(Saved data entries)
⟨
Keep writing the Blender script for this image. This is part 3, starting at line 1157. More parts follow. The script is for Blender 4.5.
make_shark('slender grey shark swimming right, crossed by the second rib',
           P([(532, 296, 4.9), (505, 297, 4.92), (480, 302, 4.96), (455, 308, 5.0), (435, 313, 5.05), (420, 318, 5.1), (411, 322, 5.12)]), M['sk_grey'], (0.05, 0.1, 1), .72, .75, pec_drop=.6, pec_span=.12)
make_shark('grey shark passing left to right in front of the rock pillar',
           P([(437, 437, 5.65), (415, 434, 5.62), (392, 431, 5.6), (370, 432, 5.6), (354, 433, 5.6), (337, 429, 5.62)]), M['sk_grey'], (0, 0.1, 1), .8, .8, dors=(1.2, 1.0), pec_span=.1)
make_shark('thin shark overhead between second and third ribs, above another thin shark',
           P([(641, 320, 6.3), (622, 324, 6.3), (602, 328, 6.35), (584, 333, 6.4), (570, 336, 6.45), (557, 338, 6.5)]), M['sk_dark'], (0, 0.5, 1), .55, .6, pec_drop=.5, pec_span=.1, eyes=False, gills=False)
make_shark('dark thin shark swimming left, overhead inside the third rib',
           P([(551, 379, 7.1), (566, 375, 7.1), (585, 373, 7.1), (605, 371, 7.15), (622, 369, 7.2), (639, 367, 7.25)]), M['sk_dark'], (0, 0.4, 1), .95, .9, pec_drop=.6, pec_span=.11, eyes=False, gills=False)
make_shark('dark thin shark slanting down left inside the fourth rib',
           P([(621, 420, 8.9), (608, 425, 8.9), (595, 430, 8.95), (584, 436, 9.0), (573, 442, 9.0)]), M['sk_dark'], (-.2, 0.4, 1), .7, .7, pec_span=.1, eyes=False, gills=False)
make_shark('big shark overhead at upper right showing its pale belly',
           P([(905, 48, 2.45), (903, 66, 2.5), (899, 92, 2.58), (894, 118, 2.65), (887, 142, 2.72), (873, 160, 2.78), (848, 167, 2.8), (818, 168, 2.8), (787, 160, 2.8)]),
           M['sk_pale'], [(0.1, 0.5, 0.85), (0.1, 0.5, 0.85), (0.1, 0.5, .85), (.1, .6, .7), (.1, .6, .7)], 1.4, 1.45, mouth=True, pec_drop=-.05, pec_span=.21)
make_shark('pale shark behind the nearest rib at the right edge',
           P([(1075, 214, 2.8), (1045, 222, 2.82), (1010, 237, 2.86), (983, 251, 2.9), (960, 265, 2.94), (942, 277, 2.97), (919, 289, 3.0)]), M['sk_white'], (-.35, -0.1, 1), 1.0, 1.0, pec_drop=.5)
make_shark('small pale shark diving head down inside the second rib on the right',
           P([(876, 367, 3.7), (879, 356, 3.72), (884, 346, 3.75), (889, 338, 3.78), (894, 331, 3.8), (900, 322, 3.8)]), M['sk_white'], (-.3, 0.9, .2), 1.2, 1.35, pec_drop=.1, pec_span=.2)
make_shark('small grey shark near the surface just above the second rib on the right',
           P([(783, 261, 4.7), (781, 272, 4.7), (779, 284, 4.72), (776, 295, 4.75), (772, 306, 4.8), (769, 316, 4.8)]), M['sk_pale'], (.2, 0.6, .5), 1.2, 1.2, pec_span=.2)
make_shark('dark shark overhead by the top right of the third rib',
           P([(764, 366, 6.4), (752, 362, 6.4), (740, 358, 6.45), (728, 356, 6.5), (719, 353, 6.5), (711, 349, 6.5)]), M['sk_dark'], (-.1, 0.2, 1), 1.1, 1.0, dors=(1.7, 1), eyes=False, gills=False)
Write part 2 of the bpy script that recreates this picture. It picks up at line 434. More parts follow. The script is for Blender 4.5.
⟩
Extract the complete data, matching each line exactly.

Keep writing the Blender script for this image. This is part 3, starting at line 1157. More parts follow. The script is for Blender 4.5.
make_shark('slender grey shark swimming right, crossed by the second rib',
           P([(532, 296, 4.9), (505, 297, 4.92), (480, 302, 4.96), (455, 308, 5.0), (435, 313, 5.05), (420, 318, 5.1), (411, 322, 5.12)]), M['sk_grey'], (0.05, 0.1, 1), .72, .75, pec_drop=.6, pec_span=.12)
make_shark('grey shark passing left to right in front of the rock pillar',
           P([(437, 437, 5.65), (415, 434, 5.62), (392, 431, 5.6), (370, 432, 5.6), (354, 433, 5.6), (337, 429, 5.62)]), M['sk_grey'], (0, 0.1, 1), .8, .8, dors=(1.2, 1.0), pec_span=.1)
make_shark('thin shark overhead between second and third ribs, above another thin shark',
           P([(641, 320, 6.3), (622, 324, 6.3), (602, 328, 6.35), (584, 333, 6.4), (570, 336, 6.45), (557, 338, 6.5)]), M['sk_dark'], (0, 0.5, 1), .55, .6, pec_drop=.5, pec_span=.1, eyes=False, gills=False)
make_shark('dark thin shark swimming left, overhead inside the third rib',
           P([(551, 379, 7.1), (566, 375, 7.1), (585, 373, 7.1), (605, 371, 7.15), (622, 369, 7.2), (639, 367, 7.25)]), M['sk_dark'], (0, 0.4, 1), .95, .9, pec_drop=.6, pec_span=.11, eyes=False, gills=False)
make_shark('dark thin shark slanting down left inside the fourth rib',
           P([(621, 420, 8.9), (608, 425, 8.9), (595, 430, 8.95), (584, 436, 9.0), (573, 442, 9.0)]), M['sk_dark'], (-.2, 0.4, 1), .7, .7, pec_span=.1, eyes=False, gills=False)
make_shark('big shark overhead at upper right showing its pale belly',
           P([(905, 48, 2.45), (903, 66, 2.5), (899, 92, 2.58), (894, 118, 2.65), (887, 142, 2.72), (873, 160, 2.78), (848, 167, 2.8), (818, 168, 2.8), (787, 160, 2.8)]),
           M['sk_pale'], [(0.1, 0.5, 0.85), (0.1, 0.5, 0.85), (0.1, 0.5, .85), (.1, .6, .7), (.1, .6, .7)], 1.4, 1.45, mouth=True, pec_drop=-.05, pec_span=.21)
make_shark('pale shark behind the nearest rib at the right edge',
           P([(1075, 214, 2.8), (1045, 222, 2.82), (1010, 237, 2.86), (983, 251, 2.9), (960, 265, 2.94), (942, 277, 2.97), (919, 289, 3.0)]), M['sk_white'], (-.35, -0.1, 1), 1.0, 1.0, pec_drop=.5)
make_shark('small pale shark diving head down inside the second rib on the right',
           P([(876, 367, 3.7), (879, 356, 3.72), (884, 346, 3.75), (889, 338, 3.78), (894, 331, 3.8), (900, 322, 3.8)]), M['sk_white'], (-.3, 0.9, .2), 1.2, 1.35, pec_drop=.1, pec_span=.2)
make_shark('small grey shark near the surface just above the second rib on the right',
           P([(783, 261, 4.7), (781, 272, 4.7), (779, 284, 4.72), (776, 295, 4.75), (772, 306, 4.8), (769, 316, 4.8)]), M['sk_pale'], (.2, 0.6, .5), 1.2, 1.2, pec_span=.2)
make_shark('dark shark overhead by the top right of the third rib',
           P([(764, 366, 6.4), (752, 362, 6.4), (740, 358, 6.45), (728, 356, 6.5), (719, 353, 6.5), (711, 349, 6.5)]), M['sk_dark'], (-.1, 0.2, 1), 1.1, 1.0, dors=(1.7, 1), eyes=False, gills=False)
Write part 2 of the bpy script that recreates this picture. It picks up at line 434. More parts follow. The script is for Blender 4.5.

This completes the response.